No âmbito dos concursos para outorga de delegações de notas e de registro (cartórios), a resolução 81/09 do CNJ adota sistemática semelhante. O art. 5.6.14 da minuta de edital anexa à resolução estabelece que "a prova oral valerá dez pontos e terá peso (quatro)", enquanto o item 5.6.11 determina que "as provas orais realizar-se-ão de acordo com normas que serão fixadas pela comissão de Concurso". Ademais, o art. 5.4 dispõe que "o domínio da Língua Portuguesa será avaliado em todas as fases e provas do concurso", evidenciando a multiplicidade de critérios a serem considerados na avaliação oral.
Para a carreira do Ministério Público, a resolução 14/06 do Conselho Nacional do Ministério Público estabelece, em seu art. 16, que "o concurso constará de provas escritas, oral e de títulos", sendo que "as provas orais terão caráter eliminatório e serão registradas em gravação de áudio ou por qualquer outro meio que possibilite a sua posterior reprodução" (§ 2º). O art. 21, § 1º, especifica que "nas provas orais o candidato será arguido por um ou mais dos membros da comissão Examinadora, em sessão pública, sobre pontos do programa, sorteados no momento da arguição".
A exigência de gravação das provas orais, prevista expressamente na resolução 14/06 do CNMP, constitui importante instrumento de transparência e controle, permitindo a posterior verificação do conteúdo das respostas e da adequação da avaliação. Lamentavelmente, tal exigência nem sempre é observada em outros certames ou, quando observada, não se traduz em efetiva possibilidade de revisão por parte do candidato.

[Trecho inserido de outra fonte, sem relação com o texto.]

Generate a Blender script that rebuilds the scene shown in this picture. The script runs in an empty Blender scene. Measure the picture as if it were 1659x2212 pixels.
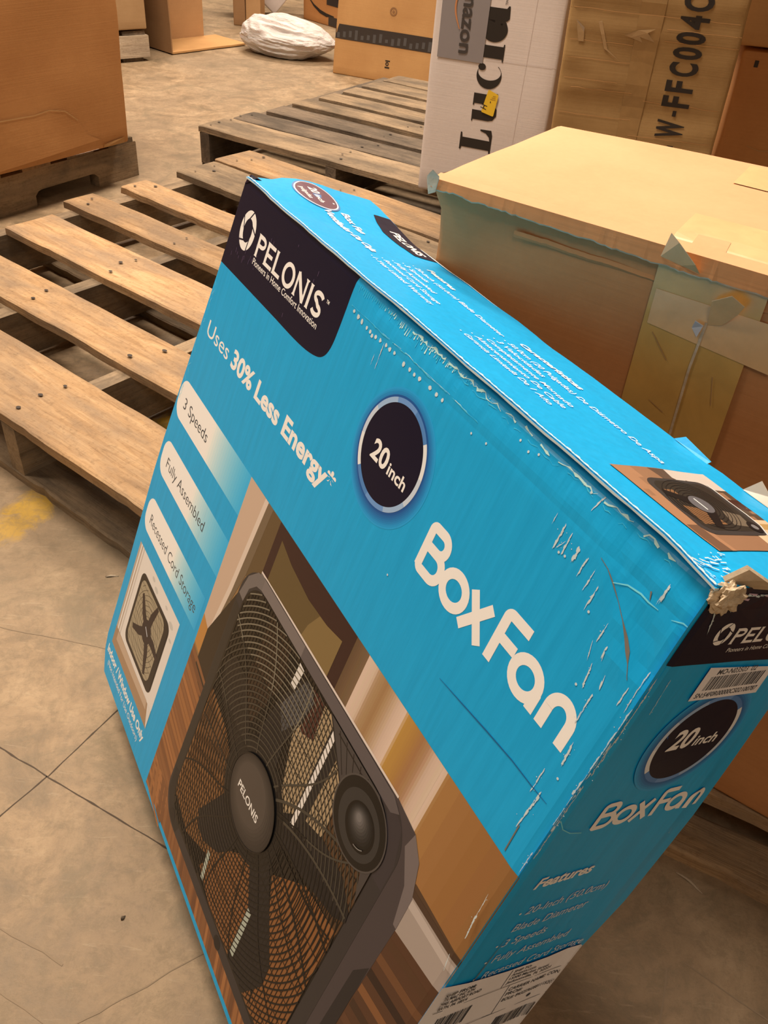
import bpy, bmesh, math, random
from mathutils import Vector, Matrix, noise as NZ

sc = bpy.context.scene
COL = sc.collection
rnd = random.Random(7)

# ------------------------------------------------------------------ camera
F_PX, PITCH, ROLL, CAM_H = 1859.57, 0.6735, 0.0826, 0.9343
cd = bpy.data.cameras.new('camera'); cam = bpy.data.objects.new('camera', cd); COL.objects.link(cam)
cp, sp = math.cos(PITCH), math.sin(PITCH); cr, sr = math.cos(ROLL), math.sin(ROLL)
fw = Vector((0, cp, -sp)); rt = Vector((1, 0, 0)); up = rt.cross(fw)
r2 = rt*cr + up*sr; u2 = up*cr - rt*sr
cam.matrix_world = Matrix(((r2.x, u2.x, -fw.x, 0), (r2.y, u2.y, -fw.y, 0), (r2.z, u2.z, -fw.z, CAM_H), (0, 0, 0, 1)))
cd.sensor_fit = 'VERTICAL'; cd.sensor_height = 24.0; cd.lens = 24.0*F_PX/2212.0
cd.clip_start = 0.02; cd.clip_end = 60
sc.camera = cam

# ------------------------------------------------------------------ view and light
sc.view_settings.view_transform = 'Standard'; sc.view_settings.look = 'None'
sc.view_settings.exposure = 0.46; sc.view_settings.gamma = 1.0
sc.view_settings.use_curve_mapping = False
w = bpy.data.worlds.new('world'); sc.world = w; w.use_nodes = True
w.node_tree.nodes['Background'].inputs[0].default_value = (1.0, 0.80, 0.62, 1)
w.node_tree.nodes['Background'].inputs[1].default_value = 0.10

def area(name, loc, size, power, col=(1.0, 0.83, 0.66), rot=(0, 0, 0), sy=None):
    l = bpy.data.lights.new(name, 'AREA'); l.shape = 'RECTANGLE'; l.size = size; l.size_y = sy or size
    l.energy = power; l.color = col
    o = bpy.data.objects.new(name, l); COL.objects.link(o); o.location = loc; o.rotation_euler = rot
    return o
area('ceiling_lamp_near', (-1.0, 1.9, 3.9), 1.4, 140, sy=0.6)
area('ceiling_lamp_middle', (0.3, 3.6, 4.2), 1.6, 120, sy=0.6)
area('ceiling_lamp_far', (-1.2, 6.6, 4.2), 1.6, 150, sy=0.6)
area('fill_lamp_behind', (0.2, -2.3, 4.0), 1.4, 31, sy=0.6)  # unseen fill lamp, added to brighten the brown carton's front
area('ceiling_lamp_left', (-3.4, 1.4, 3.9), 1.4, 60, sy=0.6)

# ------------------------------------------------------------------ helpers
def lin(c):
    c = c/255.0
    return c/12.92 if c <= 0.04045 else ((c+0.055)/1.055)**2.4
def srgb(r, g, b, k=(1, 1, 1)):
    return (min(lin(r)/k[0], .95), min(lin(g)/k[1], .95), min(lin(b)/k[2], .95), 1)

def nmat(name):
    m = bpy.data.materials.new(name); m.use_nodes = True
    nt = m.node_tree; b = nt.nodes['Principled BSDF']
    return m, nt, b
def N(nt, t, **kw):
    n = nt.nodes.new(t)
    for k, v in kw.items(): setattr(n, k, v)
    return n
def noise_node(nt, vec, scale, detail=6, rough=.6, dist=0.0):
    n = N(nt, 'ShaderNodeTexNoise'); n.inputs['Scale'].default_value = scale
    n.inputs['Detail'].default_value = detail; n.inputs['Roughness'].default_value = rough
    n.inputs['Distortion'].default_value = dist
    if vec is not None: nt.links.new(vec, n.inputs['Vector'])
    return n
def mapping(nt, src, scale=(1, 1, 1), rot=(0, 0, 0), loc=(0, 0, 0)):
    m = N(nt, 'ShaderNodeMapping'); m.inputs['Scale'].default_value = scale
    m.inputs['Rotation'].default_value = rot; m.inputs['Location'].default_value = loc
    nt.links.new(src, m.inputs['Vector']); return m.outputs[0]
def ramp(nt, fac, stops, interp='LINEAR'):
    r = N(nt, 'ShaderNodeValToRGB'); r.color_ramp.interpolation = interp
    while len(r.color_ramp.elements) < len(stops): r.color_ramp.elements.new(.5)
    for e, (p, c) in zip(r.color_ramp.elements, stops):
        e.position = p; e.color = c if len(c) == 4 else (*c, 1)
    nt.links.new(fac, r.inputs[0]); return r.outputs[0]
def mix(nt, fac, a, b, mode='MIX'):
    m = N(nt, 'ShaderNodeMix', data_type='RGBA', blend_type=mode)
    for s, v in ((0, fac), (6, a), (7, b)):
        if isinstance(v, (int, float)): m.inputs[s].default_value = v
        elif isinstance(v, tuple): m.inputs[s].default_value = v if len(v) == 4 else (*v, 1)
        else: nt.links.new(v, m.inputs[s])
    return m.outputs[2]
def math_n(nt, op, a, b=None, c=None, clamp=False):
    m = N(nt, 'ShaderNodeMath', operation=op, use_clamp=clamp)
    for i, v in enumerate((a, b, c)):
        if v is None: continue
        if isinstance(v, (int, float)): m.inputs[i].default_value = v
        else: nt.links.new(v, m.inputs[i])
    return m.outputs[0]
def bump(nt, bsdf, h, strength=.3, dist=.002):
    b = N(nt, 'ShaderNodeBump'); b.inputs['Strength'].default_value = strength; b.inputs['Distance'].default_value = dist
    nt.links.new(h, b.inputs['Height']); nt.links.new(b.outputs[0], bsdf.inputs['Normal'])

def flat(name, col, rough=.5, spec=.5, metal=0):
    m, nt, b = nmat(name); b.inputs['Base Color'].default_value = col
    b.inputs['Roughness'].default_value = rough; b.inputs['Specular IOR Level'].default_value = spec
    b.inputs['Metallic'].default_value = metal
    return m

def cardboard(name, base, dark, streak=(1, 1, 1), sc1=6, amt=.5, wear=None):
    m, nt, b = nmat(name)
    tc = N(nt, 'ShaderNodeTexCoord').outputs['Object']
    n1 = noise_node(nt, tc, sc1, 5, .6)
    n2 = noise_node(nt, mapping(nt, tc, (2, 2, 90)), 3, 4, .55)
    n3 = noise_node(nt, tc, 160, 3, .7)
    f = math_n(nt, 'ADD', math_n(nt, 'MULTIPLY', n1.outputs[0], .8), math_n(nt, 'MULTIPLY', n2.outputs[0], .2))
    c = ramp(nt, f, [(.32, dark), (.62, base)])
    c = mix(nt, math_n(nt, 'MULTIPLY', n3.outputs[0], .22), c, tuple(x*.55 for x in dark[:3])+(1,))
    nt.links.new(c, b.inputs['Base Color']); b.inputs['Roughness'].default_value = .78
    b.inputs['Specular IOR Level'].default_value = .25
    bump(nt, b, math_n(nt, 'ADD', math_n(nt, 'MULTIPLY', n2.outputs[0], .3), math_n(nt, 'MULTIPLY', n1.outputs[0], 1.5)), .3, .0025)
    return m

def wood(name, c0, c1, cdark, greyed=None, seed=0, fibre=1.0):
    """board wood, grain along local X"""
    m, nt, b = nmat(name)
    tc = N(nt, 'ShaderNodeTexCoord').outputs['Object']
    oi = N(nt, 'ShaderNodeObjectInfo').outputs['Random']
    v = N(nt, 'ShaderNodeVectorMath', operation='ADD'); nt.links.new(tc, v.inputs[0])
    cx = N(nt, 'ShaderNodeCombineXYZ'); nt.links.new(math_n(nt, 'MULTIPLY', oi, 31.0), cx.inputs[0])
    nt.links.new(math_n(nt, 'MULTIPLY', oi, 17.0), cx.inputs[1]); nt.links.new(cx.outputs[0], v.inputs[1])
    vv = v.outputs[0]
    g1 = noise_node(nt, mapping(nt, vv, (1.6, 16, 16)), 4, 7, .62, 1.2)
    g2 = noise_node(nt, mapping(nt, vv, (3, 70, 70)), 5, 5, .65, .4)
    bl = noise_node(nt, mapping(nt, vv, (1.5, 4, 4)), 3.5, 5, .6)
    sp_ = noise_node(nt, vv, 120, 4, .75)
    c = ramp(nt, g1.outputs[0], [(.28, cdark), (.46, c0), (.68, c1)])
    c = mix(nt, math_n(nt, 'MULTIPLY', g2.outputs[0], .55), c, tuple(x*.62 for x in c0[:3])+(1,))
    dirt = ramp(nt, bl.outputs[0], [(.40, (0, 0, 0, 1)), (.64, (1, 1, 1, 1))])
    c = mix(nt, math_n(nt, 'MULTIPLY', dirt, .78), c, greyed or tuple(x*.5 for x in cdark[:3])+(1,))
    c = mix(nt, math_n(nt, 'MULTIPLY', ramp(nt, sp_.outputs[0], [(.52, (0, 0, 0, 1)), (.7, (1, 1, 1, 1))]), .35), c, tuple(x*.4 for x in cdark[:3])+(1,))
    br = math_n(nt, 'ADD', math_n(nt, 'MULTIPLY', oi, .30), .87)
    hs = N(nt, 'ShaderNodeHueSaturation'); hs.inputs['Saturation'].default_value = 1.0; nt.links.new(br, hs.inputs['Value']); nt.links.new(c, hs.inputs['Color'])
    nt.links.new(hs.outputs[0], b.inputs['Base Color']); b.inputs['Roughness'].default_value = .8
    b.inputs['Specular IOR Level'].default_value = .2
    bump(nt, b, math_n(nt, 'ADD', g1.outputs[0], g2.outputs[0]), .55*fibre, .003)
    return m

def link(name, me, mats=(), parent=None, loc=None, rotz=None, smooth=False):
    o = bpy.data.objects.new(name, me); COL.objects.link(o)
    for m in (mats if isinstance(mats, (list, tuple)) else [mats]): me.materials.append(m)
    if parent is not None: o.parent = parent
    if loc is not None: o.location = loc
    if rotz is not None: o.rotation_euler = (0, 0, rotz)
    if smooth:
        for p in me.polygons: p.use_smooth = True
    return o
def from_bm(name, bm, mats=(), parent=None, loc=None, rotz=None, smooth=False):
    me = bpy.data.meshes.new(name); bm.normal_update(); bm.to_mesh(me); bm.free()
    return link(name, me, mats, parent, loc, rotz, smooth)
def thing(name, label, cat, loc=(0, 0, 0), rot=(0, 0, 0), group=None):
    o = bpy.data.objects.new(name, None); COL.objects.link(o); o.empty_display_size = .05
    o.location = loc; o.rotation_euler = rot; o['label'] = label; o['category'] = cat
    if group: o['group'] = group
    return o
def tag(o, label, cat, group=None):
    o['label'] = label; o['category'] = cat
    if group: o['group'] = group
    return o
def structure(o): o['kind'] = 'structure'; return o
def box_bm(bm, x0, x1, y0, y1, z0, z1, mi=0):
    v = [bm.verts.new(p) for p in ((x0,y0,z0),(x1,y0,z0),(x1,y1,z0),(x0,y1,z0),(x0,y0,z1),(x1,y0,z1),(x1,y1,z1),(x0,y1,z1))]
    for f in ((0,3,2,1),(4,5,6,7),(0,1,5,4),(1,2,6,5),(2,3,7,6),(3,0,4,7)):
        bm.faces.new([v[i] for i in f]).material_index = mi

def crate_bm(corners, dims, r=.006, n=(14, 8, 12), amp=.002, seed=0.0, shape=None):
    """closed box with rounded edges through 8 corners (x,y,z bits), gently uneven faces"""
    def lines(L, k):
        s = [0, r*.3/L, r/L]
        s += [r/L+(1-2*r/L)*i/k for i in range(1, k)]
        return s+[1-r/L, 1-r*.3/L, 1]
    ls = [lines(dims[i], n[i]) for i in range(3)]
    C = [Vector(c) for c in corners]
    def tri(a, b, c):
        p = Vector((0, 0, 0))
        for i in range(8):
            wx = a if i & 1 else 1-a; wy = b if i & 2 else 1-b; wz = c if i & 4 else 1-c
            p += C[i]*(wx*wy*wz)
        return p
    bm = bmesh.new(); cache = {}
    def vert(i, j, k):
        key = (i, j, k)
        if key in cache: return cache[key]
        q = Vector((ls[0][i]*dims[0], ls[1][j]*dims[1], ls[2][k]*dims[2]))
        inn = Vector([min(max(q[t], r), dims[t]-r) for t in range(3)])
        d = q-inn
        if d.length > 1e-9: q = inn+d.normalized()*r
        p = tri(q.x/dims[0], q.y/dims[1], q.z/dims[2])
        nn = NZ.noise(p*5+Vector((seed, seed, 0)))*amp + NZ.noise(p*17+Vector((seed, 0, seed)))*amp*.35
        nn2 = NZ.noise(p*5+Vector((0, seed+9, 0)))*amp
        p = p+Vector((nn, nn2, NZ.noise(p*6+Vector((3, seed, 7)))*amp*.5))
        if shape: p = shape(p, (ls[0][i], ls[1][j], ls[2][k]))
        cache[key] = bm.verts.new(p); return cache[key]
    I, J, K = len(ls[0])-1, len(ls[1])-1, len(ls[2])-1
    for i in range(I):
        for k in range(K):
            bm.faces.new([vert(i,0,k), vert(i+1,0,k), vert(i+1,0,k+1), vert(i,0,k+1)])
            bm.faces.new([vert(i+1,J,k), vert(i,J,k), vert(i,J,k+1), vert(i+1,J,k+1)])
        for j in range(J):
            bm.faces.new([vert(i,j,K), vert(i+1,j,K), vert(i+1,j+1,K), vert(i,j+1,K)])
            bm.faces.new([vert(i,j+1,0), vert(i+1,j+1,0), vert(i+1,j,0), vert(i,j,0)])
    for j in range(J):
        for k in range(K):
            bm.faces.new([vert(0,j+1,k), vert(0,j,k), vert(0,j,k+1), vert(0,j+1,k+1)])
            bm.faces.new([vert(I,j,k), vert(I,j+1,k), vert(I,j+1,k+1), vert(I,j,k+1)])
    return bm
def crate(name, W, D, H, mat, parent, r=.006, n=(14, 8, 12), amp=.002, seed=0, top_shift=(0, 0), corners=None, shape=None):
    if corners is None:
        tx, ty = top_shift
        corners = [(x+(tx if z else 0), y+(ty if z else 0), z) for z in (0, H) for y in (0, D) for x in (0, W)]
    return from_bm(name, crate_bm(corners, (W, D, H), r, n, amp, seed, shape), mat, parent, smooth=True)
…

O que se extrai da análise sistemática dessas normativas é que a avaliação da prova oral não se restringe ao conhecimento técnico-jurídico, abrangendo múltiplos critérios - domínio do conhecimento, adequação da linguagem, articulação do raciocínio, capacidade de argumentação e uso correto do vernáculo - que devem ser individualmente considerados e motivados.

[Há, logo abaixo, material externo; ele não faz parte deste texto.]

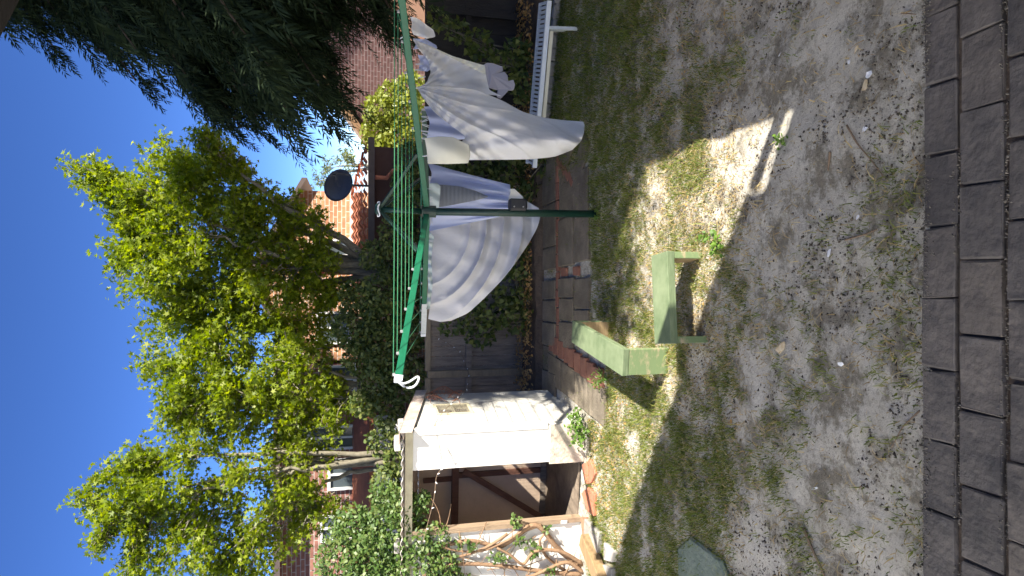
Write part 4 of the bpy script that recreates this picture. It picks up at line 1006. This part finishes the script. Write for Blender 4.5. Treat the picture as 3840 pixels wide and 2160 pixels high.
# ================================================================ WASHING
def poly(pts, n):
    p = np.array(pts, float); d = np.concatenate([[0], np.cumsum(np.linalg.norm(np.diff(p,axis=0),axis=1))]); d /= d[-1]
    t = np.linspace(0,1,n); q = np.stack([np.interp(t,d,p[:,k]) for k in range(2)],-1)
    w = max(1, n//18)
    for _ in range(w*3):
        q[1:-1] = (q[:-2]+2*q[1:-1]+q[2:])/4
    return q
def cloth(name, T, Rt, B, L, Y, fold, m, label, cat, group=None, parent=None, nu=90, nv=120, thick=.004):
    """Coons patch between four outlines (photo px), hung at depth Y(s,t)+fold(u,v,s,t)"""
    T = poly(T,nu); B = poly(B,nu); L = poly(L,nv); Rt = poly(Rt,nv)
    s_ = np.linspace(0,1,nu)[None,:,None]; t_ = np.linspace(0,1,nv)[:,None,None]
    C = (1-t_)*T[None]+t_*B[None]+(1-s_)*L[:,None]+s_*Rt[:,None]-((1-s_)*(1-t_)*T[0]+s_*(1-t_)*T[-1]+(1-s_)*t_*B[0]+s_*t_*B[-1])
    U, V = C[...,0], C[...,1]; ss = np.broadcast_to(s_[...,0], U.shape); tt = np.broadcast_to(t_[...,0], U.shape)
    Yv = Y(ss, tt)+fold(U, V, ss, tt)
    x = (U-1080)/F_PX; q = (1920-V)/F_PX; dy = cp+q*sp; dz = -sp+q*cp; k = Yv/dy
    W = np.stack([x*k, Yv, CAM_H+dz*k], -1).reshape(-1,3)
    i = (np.arange(nv-1)[:,None]*nu+np.arange(nu-1)[None,:]).ravel(); idx = np.stack([i,i+1,i+nu+1,i+nu],-1)
    o = mk_np(name, W, 4, M[m], parent=parent, smooth=True, idx=idx)
    so = o.modifiers.new('s','SOLIDIFY'); so.thickness = thick*.6; so.offset = 0
    if label: tag(o, label, cat, group)
    return o
WG = 'washing on the clothesline'
def ang(U, V, u0, v0): return np.arctan2(U-u0, V-v0)
def f_big(U, V, s, t):
    a = ang(U, V, 1838, 1545); r = np.hypot(U-1838, V-1545)
    a2 = ang(U, V, 1560, 1560); r2 = np.hypot(U-1560, V-1560)
    e = np.clip(r/120,0,1)
    return -.26*np.sin(math.pi*s)*np.clip(t*1.6,0,1)*(1-.35*t) + .075*e*(np.abs(np.sin(a*11+.5*np.sin(r/90)))**.8-.6)+.016*e*np.sin(a*47+1.3)+.018*np.sin(a2*30)*np.clip(r2/150,0,1)+.045*np.clip((t-.78)/.2,0,1)*np.sin(U/9+V/17)+.05*np.sin((U+V*.35)/38)*np.clip(t-.1,0,1)
cloth('bed_sheet', [(1556,1600),(1600,1690),(1645,1752),(1690,1690),(1740,1628),(1790,1588),(1834,1562)],
      [(1834,1562),(1842,1650),(1822,1790),(1782,1885),(1740,1960),(1718,2040),(1708,2120),(1704,2188)],
      [(1598,2146),(1630,2178),(1662,2190),(1690,2192),(1704,2188)], [(1556,1600),(1560,1762),(1561,1900),(1563,1990),(1572,2080),(1598,2146)],
      lambda s, t: 6.35+0*s+.25*np.clip(s-.5,0,1), f_big, 'sheet', 'largest white bed sheet, bagging down almost to the grass on the right', 'sheet', WG, nu=130, nv=170)
cloth('bed_sheet', [(1632,1598),(1700,1612),(1760,1590)], [(1760,1590),(1765,1680),(1760,1790)], [(1640,1800),(1700,1800),(1760,1790)], [(1632,1598),(1636,1700),(1640,1800)],
      lambda s, t: 7.0+0*s, lambda U, V, s, t: .03*np.sin(U/9+V/60)+.02*np.sin(U/21), 'robe', 'pale blue sheet hanging inside the folds of the largest white sheet', 'sheet', WG)
cloth('bed_sheet', [(1828,1566),(1850,1600),(1890,1616),(1935,1606),(1975,1570),(2012,1548)], [(2012,1548),(1985,1615),(1950,1695),(1914,1816)], [(1800,1880),(1822,1835),(1860,1826),(1914,1816)], [(1828,1566),(1822,1660),(1812,1770),(1800,1880)],
      lambda s, t: 6.75+.1*s, lambda U, V, s, t: .035*np.sin(ang(U,V,2020,1530)*18)*np.clip(np.hypot(U-2020,V-1530)/100,0,1)+.02*np.sin(ang(U,V,1825,1550)*25), 'sheet', 'white sheet with a crinkled cream border slanting down at the right', 'sheet', WG)
b_ = bpy.data.objects[-1] if False else None
cloth('lace_border', [(1990,1606),(2003,1575),(2014,1549)], [(2014,1549),(1984,1620),(1948,1700),(1914,1818)], [(1880,1822),(1900,1820),(1914,1818)], [(1990,1606),(1960,1660),(1925,1730),(1880,1822)],
      lambda s, t: 6.72+0*s, lambda U, V, s, t: .012*np.sin(U/5)*np.sin(V/6)+.035*np.sin(ang(U,V,2020,1530)*18)*np.clip(np.hypot(U-2020,V-1530)/100,0,1), 'cream_cloth', 'crinkled cream runner laid along the slanting edge of the right-hand sheet', 'cloth', WG)
cloth('pillowcase', [(1546,1604),(1600,1600),(1642,1592)], [(1642,1592),(1648,1650),(1645,1700),(1616,1758)], [(1548,1756),(1580,1764),(1616,1758)], [(1546,1604),(1545,1680),(1548,1756)],
      lambda s, t: 6.0+.0*s, lambda U, V, s, t: -.05*np.sin(math.pi*s)*np.sin(math.pi*np.clip(t,0,1))+.008*np.sin(U/16+V/30), 'cream_cloth', 'small cream pillowcase pegged in front of the largest sheet', 'pillowcase', WG, nu=40, nv=50)
def f_fit(U, V, s, t):
    r = np.hypot((U-1300)*.95, (V-1560)*1.05)
    w = np.clip((r-170)/90, 0, 1)*np.clip((U-985)/140,0.12,1)
    return -.30*np.sin(math.pi*s)*t + w*(.135*(np.abs(np.sin(r/22+.5*np.sin(U/130)+.35*np.sin(V/70)))**.8-.6)+.012*np.sin(r/6.5))+.010*np.sin(U/14+V/30)
cloth('fitted_sheet', [(964,1606),(1060,1618),(1200,1614),(1340,1610),(1500,1606)], [(1500,1606),(1478,1800),(1420,1950),(1380,2020)],
      [(957,1690),(985,1755),(1040,1815),(1110,1883),(1180,1938),(1246,1982),(1300,2012),(1345,2028),(1380,2020)], [(964,1606),(953,1650),(957,1690)],
      lambda s, t: 7.95+0*s, f_fit, 'sheet_back', 'white fitted sheet sagging in curved swags left of the post', 'sheet', WG, nu=170, nv=150)
cloth('hanging_cloth', [(1390,1700),(1450,1700)], [(1450,1700),(1455,1850),(1452,1930)], [(1392,1950),(1420,1964),(1452,1930)], [(1390,1700),(1390,1850),(1392,1950)],
      lambda s, t: 7.7+0*s, lambda U, V, s, t: .02*np.sin(U/9), 'sheet', 'narrow white cloth end showing below the pale blue robe', 'cloth', WG, nu=30, nv=60)
ro = cloth('robe', [(1292,1606),(1340,1622),(1380,1612),(1470,1612),(1510,1620),(1550,1604)], [(1550,1604),(1522,1700),(1490,1820),(1468,1912)], [(1346,1868),(1372,1922),(1410,1905),(1440,1915),(1468,1912)], [(1292,1606),(1312,1700),(1330,1790),(1346,1868)],
      lambda s, t: 7.35+0*s, lambda U, V, s, t: -.06*np.sin(math.pi*s)+.028*np.sin(ang(U,V,1420,2300)*75)+.018*np.sin(s*37+2*t)*(.3+t), 'robe', 'pale blue cotton robe hung upside down behind the post', 'robe', WG, nu=110, nv=100)
cloth('knit_panel', [(1382,1640),(1425,1636),(1468,1640)], [(1468,1640),(1462,1720),(1445,1780),(1426,1826)], [(1420,1826),(1423,1830),(1426,1826)], [(1382,1640),(1392,1700),(1408,1780),(1420,1826)],
      lambda s, t: 7.2+0*s, lambda U, V, s, t: .004*np.sin(V/2.4)-.02*np.sin(math.pi*s), 'knit', 'grey ribbed knit top folded narrow in front of the pale blue robe', 'knitwear', WG, nu=40, nv=160)
cloth('tea_towel', [(1378,1606),(1425,1602),(1472,1606)], [(1472,1606),(1475,1640),(1462,1652)], [(1380,1646),(1425,1650),(1462,1652)], [(1378,1606),(1377,1625),(1380,1646)],
      lambda s, t: 7.1+0*s, lambda U, V, s, t: .012*np.sin(U/8+V/12), 'mint_cloth', 'small mint-white towel folded over the line above the knit top', 'towel', WG, nu=40, nv=24)
cloth('tea_towel', [(1000,1598),(1090,1606),(1200,1600),(1290,1600)], [(1290,1600),(1288,1615),(1270,1628)], [(1005,1612),(1090,1622),(1200,1618),(1270,1628)], [(1000,1598),(1000,1606),(1005,1612)],
      lambda s, t: 7.85+0*s, lambda U, V, s, t: .02*np.sin(U/11+V/6)+.015*np.sin(U/5), 'mint_cloth', 'long crumpled pale towel bunched along the line above the fitted sheet', 'towel', WG, nu=90, nv=14)
cloth('wash_cloth', [(2052,1542),(2075,1545),(2097,1538)], [(2097,1538),(2094,1560),(2080,1582),(2068,1586)], [(2015,1600),(2022,1634),(2050,1625),(2068,1586)], [(2052,1542),(2030,1550),(2015,1600)],
      lambda s, t: 6.2+0*s, lambda U, V, s, t: .04*np.sin(U/10+V/22)+.02*np.sin(V/8), 'sheet', 'small crumpled white cloth at the far right of the washing', 'cloth', WG, nu=40, nv=40)
cloth('lace_cloth', [(1975,1550),(1995,1560),(2016,1548)], [(2016,1548),(2012,1600),(1990,1636)], [(1972,1630),(1980,1640),(1990,1636)], [(1975,1550),(1978,1590),(1972,1630)],
      lambda s, t: 7.0+0*s, lambda U, V, s, t: .02*np.sin(U/5)*np.sin(V/6), 'robe', 'pale blue lacy cloth tucked left of the small crumpled one', 'cloth', WG, nu=40, nv=60)
cloth('lace_cloth', [(1895,1570),(1930,1575),(1955,1566)], [(1955,1566),(1950,1600),(1925,1612)], [(1892,1602),(1900,1615),(1925,1612)], [(1895,1570),(1893,1590),(1892,1602)],
      lambda s, t: 7.3+0*s, lambda U, V, s, t: .02*np.sin(U/5)*np.sin(V/6), 'robe', 'pale blue lacy cloth seen in the dip above the right-hand sheet', 'cloth', WG, nu=40, nv=40)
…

A mera divulgação de uma nota global, desacompanhada da pontuação atribuída a cada um desses critérios, impossibilita ao candidato compreender os fundamentos de sua avaliação e, consequentemente, exercer adequadamente o contraditório e a ampla defesa.
Especificamente para os concursos de delegado de polícia, a lei orgânica nacional das polícias civis estabelece, em seu art. 21, § 3º, que:
"Os concursos públicos para o cargo de delegado de polícia devem adotar a prova oral como etapa do certame, assegurados critérios objetivos para aferição da nota, sistema de auditoria e recurso individualizado dos candidatos quanto ao gabarito apresentado pela banca examinadora e ao resultado provisório da nota."
Tal dispositivo consagra, em âmbito nacional, a exigência de critérios objetivos, auditoria e direito de recurso, afastando qualquer pretensão de manutenção de práticas que privilegiem a opacidade e a irrecorribilidade das decisões da banca examinadora. A norma representa importante avanço legislativo ao positivar garantias que já decorriam dos princípios constitucionais da motivação, publicidade, contraditório e ampla defesa, mas que eram frequentemente ignoradas pelas bancas examinadoras sob o argumento da discricionariedade técnica.